Whether your family keeps a lot of traditions, few, or none,
it's worth the effort to start figuring out which activities you'll
adopt as your own. A meaningful tradition should rekindle good
memories, reinforce relationships, help you relax and re-
establish priorities.
Rekindle good memories
Traditions can have meaning apart from the actual
activities. Whether it's driving around to look at lights, baking
cookies with your grandma, reciting the Christmas story or
eating oyster soup on Christmas Eve, it's the good memories
that get attached to those activities that make the activities so
special. Holiday traditions are like emotional scrapbooks that
accumulate over time. Acting out a tradition each year is like
listening to a favorite Christmas carol — it triggers the
memories you attached to it in the past while adding on the
memories you are making in the present.
Reinforce relationships
In their book, Saving Childhood, Michael and Diane
Medved talk about why traditions are so important: "Rituals offer
more than just warm memories. Special behaviors give your
family its identity, and assure your children a comforting
place" (208). Traditions initiated and repeated with the ones we
love have a way of making us feel like we belong to something
special. As critical as that is when we're young, it's no less
important when we grow up.
Whenever I see a fuzzy red and white Santa hat for sale, I
can't help but remember all the times my family picked me up
from the airport when I was single and traveling home for the
holidays. The first time was a real surprise: six heads bedecked
in matching Santa hats, bodies moving to the jingle-jangle of a
very loud set of sleigh bells my dad was carrying. They caused
quite a commotion. Though everyone was staring, I wasn't
embarrassed. My family's willingness to be a little goofy on my
behalf made me feel like the most loved person in the airport.
Relax
One of my favorite traditions since getting married is
listening to the tape of a sermon Steve and I heard when we
were dating; it's about the importance of celebrating. And every
year I resonate with one point in particular: We have a deep
longing to release the inner coil we tend to keep wound so tight.

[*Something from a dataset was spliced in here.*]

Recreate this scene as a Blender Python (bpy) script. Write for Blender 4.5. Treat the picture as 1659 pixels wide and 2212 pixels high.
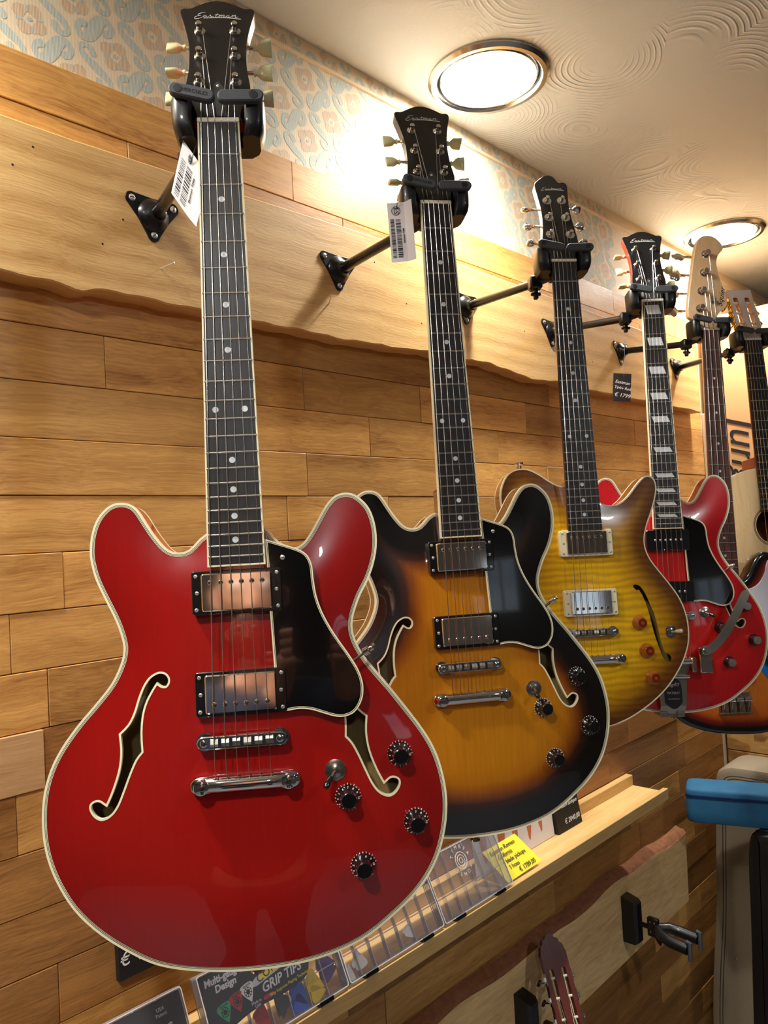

Being a "type A" personality, I can usually feel my "coil" straining
to make another revolution without springing wildly out of
shape in the other direction. Just hearing the pastor say that
— "unwind the inner coil" — helps me breathe a
sigh of relief.
The sermon sets the stage: As soon as the tape ends we get
out our calendars and plan what we'll do over the next month.
Having just been charged to relax a little makes it easier to focus
on the activities that are really important to us as a family,
leaving off the ones that simply eat up time.
Re-establish priorities
Just when I think I'll burst with anticipation over the gifts I'm
hoping to receive, I open the mail and find requests for
donations to help buy toys for children of prisoners or orphans
in a foreign country. I'm always thankful for these opportunities
because they remind me how blessed I already am and that
Christmas really is about giving.
As Dickens so vividly illustrated in his A Christmas
Carol, donating time and money endure as timeless holiday
traditions because they have a way of getting our priorities back
in order. They remind us of Jesus' lowly entry into the world on
His way to the ultimate sacrifice. There he was, the King of the
universe stepping out of eternity to enter human time and place
as a mere baby whose parents couldn't even get a decent room
somewhere. Caroling at a nursing home, serving at a soup
kitchen and buying toys for tots go a long way toward spreading
Christmas cheer to people who are in difficult circumstances. But
such activities also realign our own hearts. I need those tangible
reminders that what I'm really celebrating is not a new sweater
but the hope of the world.
The countdown
The other night, after enjoying a traditional dinner and
Christmas shopping date (Steve and I were relaxing and focusing
on our relationship), our babysitter had a surprise waiting for
our return. She had helped the kids with a special art project: an
Advent chain with a removable paper link for every day in
December. But she didn't include any activities on the links. No
to-do items, just the joy of knowing we're getting closer to the
celebration of the Bethlehem baby who would be King.